Post by Richard Hull » Tue Nov 27, 2018 9:45 am

Current measure on 10 amp HF meter.********************************

Wire leads on harbor freight meters is 24 gauge (measured diameter) .025 ohms per foot.
The HF meter leads are 2 foot long each. .025ohm X4 = .1 ohm

A test circuit of known values of 10 volts from a suitably "stiff supply" into a 1 ohm load =10 amps. This is a given by ohms law.

The 10milli-ohm shunt in the meter (heavy gauge solid copper wire) will read 100mv to the internal meter when 10 amps run through it. The decimal point setting (scaling) will show 10.0 amp.

You now have a total load circuit resistance external to the meter of 1.1 ohms powered up by 10 volts. this means the shunt in the meter will see only, 10 / 1.1 or 90.9 milli-volts and the meter will read 9.09 amps. A failure of almost an amp error in the circuit we know to be 10 amps, (without the meter).

The wire leads will suck up .5 watt of power each without burning up. They will, as seen above, screw up the measurement accuracy.

Wire leads of the meter were the sole cause of error when reading the meter's max current range. The guts of the meter are good.

Voltage measure on a HF meter.*******************************

However the same wire leads will have no effect on voltage readings of moderate to low impedance voltage sources.
The meter is known to have a 1megohm input impedance. If we take the 10 volts noted above and put a 1 megohm resistor in series with it we have made a high impedance full 10 volt source supply. For there is and will always be 10 volts out of this circuit's open leads. However on the 20 volt range, the HF meter will measure only 5 volts. We could take #36 gauge hair fine leads of 100 foot length, each, and connect it to the meter and the 10 volt supply.....It would still read 5 volts.

For those less informed. the voltage halved due to impedance issues not with the wire leads but with issues dwelling in two places. The internal guts of the meter, and the poorly used brain of the person trying such a measurement not having any idea about his voltage source. Even a 10 megohm VTVM meter would read 9.09 volts.

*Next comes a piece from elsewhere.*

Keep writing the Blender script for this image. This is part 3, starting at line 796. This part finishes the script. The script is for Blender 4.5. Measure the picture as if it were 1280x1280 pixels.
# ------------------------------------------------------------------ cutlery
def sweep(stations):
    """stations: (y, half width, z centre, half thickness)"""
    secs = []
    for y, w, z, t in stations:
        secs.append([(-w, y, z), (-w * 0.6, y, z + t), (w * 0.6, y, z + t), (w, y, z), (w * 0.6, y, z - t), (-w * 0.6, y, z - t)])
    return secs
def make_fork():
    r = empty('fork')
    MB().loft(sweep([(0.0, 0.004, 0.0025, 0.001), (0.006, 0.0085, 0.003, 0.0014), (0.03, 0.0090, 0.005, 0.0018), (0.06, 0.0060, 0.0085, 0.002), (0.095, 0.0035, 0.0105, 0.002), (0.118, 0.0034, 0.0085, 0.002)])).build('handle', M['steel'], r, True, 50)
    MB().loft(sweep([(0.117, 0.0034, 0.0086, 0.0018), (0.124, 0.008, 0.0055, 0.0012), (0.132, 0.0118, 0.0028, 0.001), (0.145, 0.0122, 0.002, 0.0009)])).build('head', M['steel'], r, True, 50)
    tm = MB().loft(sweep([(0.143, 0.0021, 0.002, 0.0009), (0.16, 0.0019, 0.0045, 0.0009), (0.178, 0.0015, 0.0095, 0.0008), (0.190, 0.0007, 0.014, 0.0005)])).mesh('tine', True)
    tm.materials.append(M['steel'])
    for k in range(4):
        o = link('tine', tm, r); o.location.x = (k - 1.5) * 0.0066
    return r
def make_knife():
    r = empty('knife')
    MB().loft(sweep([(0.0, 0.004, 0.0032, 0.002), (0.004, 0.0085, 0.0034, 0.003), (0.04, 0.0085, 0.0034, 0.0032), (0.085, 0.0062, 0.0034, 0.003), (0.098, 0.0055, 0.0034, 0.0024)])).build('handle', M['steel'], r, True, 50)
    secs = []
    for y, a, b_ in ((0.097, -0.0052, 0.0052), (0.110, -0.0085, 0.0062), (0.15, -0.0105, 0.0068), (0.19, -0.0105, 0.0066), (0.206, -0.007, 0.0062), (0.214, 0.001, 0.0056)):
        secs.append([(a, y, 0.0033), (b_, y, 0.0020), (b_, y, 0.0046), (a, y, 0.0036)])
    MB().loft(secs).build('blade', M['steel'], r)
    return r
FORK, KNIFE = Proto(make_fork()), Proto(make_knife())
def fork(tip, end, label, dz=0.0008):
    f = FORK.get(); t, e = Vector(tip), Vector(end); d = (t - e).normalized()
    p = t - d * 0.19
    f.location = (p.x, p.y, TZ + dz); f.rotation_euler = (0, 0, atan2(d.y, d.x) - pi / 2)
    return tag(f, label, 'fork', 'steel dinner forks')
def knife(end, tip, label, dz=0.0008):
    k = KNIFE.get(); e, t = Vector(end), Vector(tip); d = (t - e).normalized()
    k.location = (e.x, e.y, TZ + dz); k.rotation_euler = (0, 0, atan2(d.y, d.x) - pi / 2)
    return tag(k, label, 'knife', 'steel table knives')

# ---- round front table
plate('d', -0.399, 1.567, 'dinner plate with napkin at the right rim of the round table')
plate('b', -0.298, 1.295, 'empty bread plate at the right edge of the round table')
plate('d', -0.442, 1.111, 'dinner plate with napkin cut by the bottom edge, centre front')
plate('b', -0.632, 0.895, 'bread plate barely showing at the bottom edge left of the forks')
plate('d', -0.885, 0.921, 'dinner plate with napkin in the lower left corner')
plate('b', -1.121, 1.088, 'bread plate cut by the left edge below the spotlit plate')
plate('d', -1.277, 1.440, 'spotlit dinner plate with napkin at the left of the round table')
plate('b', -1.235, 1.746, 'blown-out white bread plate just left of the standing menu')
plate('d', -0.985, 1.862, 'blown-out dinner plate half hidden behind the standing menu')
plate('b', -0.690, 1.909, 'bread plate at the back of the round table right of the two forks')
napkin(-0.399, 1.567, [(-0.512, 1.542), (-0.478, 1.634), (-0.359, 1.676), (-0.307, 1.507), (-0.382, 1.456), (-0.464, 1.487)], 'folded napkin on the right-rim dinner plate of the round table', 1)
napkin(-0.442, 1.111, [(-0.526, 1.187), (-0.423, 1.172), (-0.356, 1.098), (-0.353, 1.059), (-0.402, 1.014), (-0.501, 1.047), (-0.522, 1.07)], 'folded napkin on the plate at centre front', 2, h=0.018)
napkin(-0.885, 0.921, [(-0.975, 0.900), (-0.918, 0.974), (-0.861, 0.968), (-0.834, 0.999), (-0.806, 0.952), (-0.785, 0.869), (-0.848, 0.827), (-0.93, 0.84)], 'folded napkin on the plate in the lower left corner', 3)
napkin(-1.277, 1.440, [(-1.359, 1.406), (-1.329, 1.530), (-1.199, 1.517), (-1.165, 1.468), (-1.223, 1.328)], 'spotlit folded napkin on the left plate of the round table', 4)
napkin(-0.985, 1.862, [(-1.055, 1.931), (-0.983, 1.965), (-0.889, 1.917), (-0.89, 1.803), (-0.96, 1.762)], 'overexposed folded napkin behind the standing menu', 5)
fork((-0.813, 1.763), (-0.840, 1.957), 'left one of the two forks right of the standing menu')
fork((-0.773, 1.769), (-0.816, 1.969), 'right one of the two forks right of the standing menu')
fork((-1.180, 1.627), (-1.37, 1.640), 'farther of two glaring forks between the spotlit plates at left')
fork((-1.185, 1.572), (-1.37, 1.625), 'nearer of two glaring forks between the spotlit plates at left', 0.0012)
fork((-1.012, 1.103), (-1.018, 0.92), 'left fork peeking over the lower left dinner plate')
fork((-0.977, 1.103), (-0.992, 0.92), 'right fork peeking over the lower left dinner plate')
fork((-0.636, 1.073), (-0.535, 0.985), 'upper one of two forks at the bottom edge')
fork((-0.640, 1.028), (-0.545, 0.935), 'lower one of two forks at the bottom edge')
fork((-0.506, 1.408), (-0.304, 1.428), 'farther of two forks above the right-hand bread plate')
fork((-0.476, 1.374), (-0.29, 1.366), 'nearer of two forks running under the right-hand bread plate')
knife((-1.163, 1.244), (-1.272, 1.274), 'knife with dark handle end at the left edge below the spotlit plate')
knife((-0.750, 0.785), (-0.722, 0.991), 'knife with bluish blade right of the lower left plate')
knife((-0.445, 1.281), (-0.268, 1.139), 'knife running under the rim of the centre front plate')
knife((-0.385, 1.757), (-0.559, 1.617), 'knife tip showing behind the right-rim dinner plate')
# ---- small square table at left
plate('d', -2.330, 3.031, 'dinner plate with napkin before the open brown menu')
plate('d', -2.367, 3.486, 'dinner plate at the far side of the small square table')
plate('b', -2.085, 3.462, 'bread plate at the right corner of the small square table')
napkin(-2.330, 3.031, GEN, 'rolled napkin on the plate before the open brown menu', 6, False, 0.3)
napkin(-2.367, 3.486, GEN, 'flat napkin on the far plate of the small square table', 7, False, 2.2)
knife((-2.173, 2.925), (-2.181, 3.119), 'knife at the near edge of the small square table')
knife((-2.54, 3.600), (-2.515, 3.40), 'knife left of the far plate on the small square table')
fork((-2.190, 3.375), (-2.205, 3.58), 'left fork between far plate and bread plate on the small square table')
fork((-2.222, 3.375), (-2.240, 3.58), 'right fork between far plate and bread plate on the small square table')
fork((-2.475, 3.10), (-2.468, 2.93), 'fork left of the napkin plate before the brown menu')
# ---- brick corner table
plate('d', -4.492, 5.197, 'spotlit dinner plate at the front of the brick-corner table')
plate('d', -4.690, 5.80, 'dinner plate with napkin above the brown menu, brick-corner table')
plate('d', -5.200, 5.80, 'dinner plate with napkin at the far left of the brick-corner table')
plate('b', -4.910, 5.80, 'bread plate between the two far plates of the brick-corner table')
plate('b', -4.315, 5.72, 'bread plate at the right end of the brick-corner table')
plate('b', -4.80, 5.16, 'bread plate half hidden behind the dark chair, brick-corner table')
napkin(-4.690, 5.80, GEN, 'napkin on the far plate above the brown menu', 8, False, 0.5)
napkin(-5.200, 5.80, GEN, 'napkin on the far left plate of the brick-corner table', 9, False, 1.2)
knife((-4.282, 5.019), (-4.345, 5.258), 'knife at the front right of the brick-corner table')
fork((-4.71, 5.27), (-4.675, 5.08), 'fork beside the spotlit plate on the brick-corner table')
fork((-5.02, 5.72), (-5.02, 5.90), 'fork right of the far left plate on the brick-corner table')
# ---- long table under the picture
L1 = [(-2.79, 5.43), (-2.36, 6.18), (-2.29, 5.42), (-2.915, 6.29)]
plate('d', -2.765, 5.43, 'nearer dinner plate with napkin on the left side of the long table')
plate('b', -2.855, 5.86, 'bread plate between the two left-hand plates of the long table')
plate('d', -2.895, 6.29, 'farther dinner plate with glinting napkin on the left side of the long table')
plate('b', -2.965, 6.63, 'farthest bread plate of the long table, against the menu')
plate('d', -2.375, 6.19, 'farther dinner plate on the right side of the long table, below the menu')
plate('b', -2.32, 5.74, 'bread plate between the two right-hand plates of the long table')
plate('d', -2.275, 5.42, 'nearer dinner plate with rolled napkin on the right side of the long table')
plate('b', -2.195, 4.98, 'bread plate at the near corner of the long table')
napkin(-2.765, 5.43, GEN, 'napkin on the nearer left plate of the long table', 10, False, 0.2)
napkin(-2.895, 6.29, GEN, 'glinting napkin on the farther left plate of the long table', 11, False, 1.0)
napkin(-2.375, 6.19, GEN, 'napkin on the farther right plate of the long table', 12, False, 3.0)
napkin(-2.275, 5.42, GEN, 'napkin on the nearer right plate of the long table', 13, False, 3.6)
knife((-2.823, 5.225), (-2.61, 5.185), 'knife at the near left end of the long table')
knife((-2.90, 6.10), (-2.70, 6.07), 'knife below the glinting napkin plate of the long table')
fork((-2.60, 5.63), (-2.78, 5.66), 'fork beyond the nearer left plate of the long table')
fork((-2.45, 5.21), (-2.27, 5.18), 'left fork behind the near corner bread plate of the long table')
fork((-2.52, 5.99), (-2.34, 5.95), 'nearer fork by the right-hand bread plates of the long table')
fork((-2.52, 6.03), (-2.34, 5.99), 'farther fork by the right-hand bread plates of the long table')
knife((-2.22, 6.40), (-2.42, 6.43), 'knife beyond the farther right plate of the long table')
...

Here the wire leads to the meter were of no importance whatsoever.

As in all measurement work, be it electrical, electronic or radiation. Know all about you instrument, you must become one with it. Know all about what your measured source is and how both items, ill-applied can conspire to fool you in many situations. Be especially aware that at the extreme high and low end of all measurements there are demons lurking to pull the rug from beneath you.

Richard Hull
Progress may have been a good thing once, but it just went on too long. - Yogi Berra
Fusion is the energy of the future....and it always will be
Retired now...Doing only what I want and not what I should...every day is a saturday.